Friday, December 1, 2017

Russell Simmons and the Meaning of Consent

It all started when I was 5 years old. After lunch, we had to go back to our classroom, sit at a shared round table and rest our heads on the desk. The little boy across the table whispered my name, “Faunya.”  He motioned for me to look under the table and I did. I was shocked and appalled at what he had to show me. I grimaced and rested my head back on the table, avoiding eye and physical contact with this little boy for the rest of the school year. 

20 years later, I had brought my first home.  I was a single women in NY with a good job and a property in her name. The one problem was that my expenses doubled. Luckily, I was a single woman in NY, so it wasn’t very difficult for me to find a way to make extra money on the side. I trained to be a tax preparer and was hired by Jackson Hewitt to work in a newly opened office on the upper west side of Harlem. My boss was a minister, a husband and a father of 5 children. He was also a cheater.  During the slow days, we had plenty of time to talk and our conversations ranged from work to God to marriage and everything in between. He always made small innuendos that let me know that he found me attractive and would be interested in more than just work-related interactions with me, but I would always pretend that I didn’t notice or just otherwise let him know that I was not interested. 

However, one night after a long day of filing taxes, he offered to take myself and few of my other colleagues out to dinner.  Unfortunately, I am horrible at turning down free food. We had a fun night of eating and conversation at a soul food spot in Harlem. He then offered to drop me off and I agreed. Once we arrived in the front of my building, we talked for a little while in the car and then he tried to kiss me. I pushed him away and said that it was time for me to get going. He offered to make sure I made it into my apartment safely and I agreed. As foolish as it was, I agreed. He didn’t just walk me to my door, but also found his way into my apartment. Again, he started to come on to me physically by touching and kissing, etc. While I was clearly the weaker being, I exerted enough strength to push him away or at least make it difficult for him to continue. While I did make it verbally clear that I was not interested at all and that he should be at home with his family, I chose my words (and actions) very carefully. I had no intention of leaving or losing my job. He tried to smooth talk me some more and ‘make it difficult for me to say no,’ but after realizing that it wasn’t going to work, he lamented and left.  

Were there moments in our interaction where I felt pressure? Yes. Were there moments in our interaction where I felt a pang of fear? Yes. Was I foolish for letting this man in my house? Yes. Did I want to have sex with this married man? No.  If I had not pushed him off and allowed him to have sex with me, would that be considered rape?

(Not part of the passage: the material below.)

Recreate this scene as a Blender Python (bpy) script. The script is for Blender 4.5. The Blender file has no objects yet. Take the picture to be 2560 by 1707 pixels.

According to many of the accounts that have been released lately, yes. According to my personal account, I’m not so sure.  I would have gone along with something I really didn’t want to do and I’m sure that I would’ve felt ashamed and deeply regretted it. However, I don’t know that I could say that I was raped. 

I recently shared an article on Facebook about how we need to teach our sons how to NOT rape. This is true, but more importantly, we need to teach our sons about respect and mutual desires. In my opinion, Russell Simmons is not guilty of rape. He is guilty of being a jerk and not caring if the woman he had sex with was mutually desiring to engage with him.  
There is a very thin line and I think that if we teach our boys (I don’t have any sons, but you get the picture) to respect themselves and to value themselves enough to not have any interest in having sex with someone who is less than interested in having sex with them, then there wouldn’t be any confusion in knowing if they raped someone or not. 
We need to teach our girls how to make wise decisions, how to respect their bodies and the meaning of consent. When someone is trying to do something to you that you do not want, it is our job as women to make it clear that you are not consenting to their actions. If we are passive, then we are allowing these men who have no respect for us and our bodies to take advantage of us. Our inaction is our consent.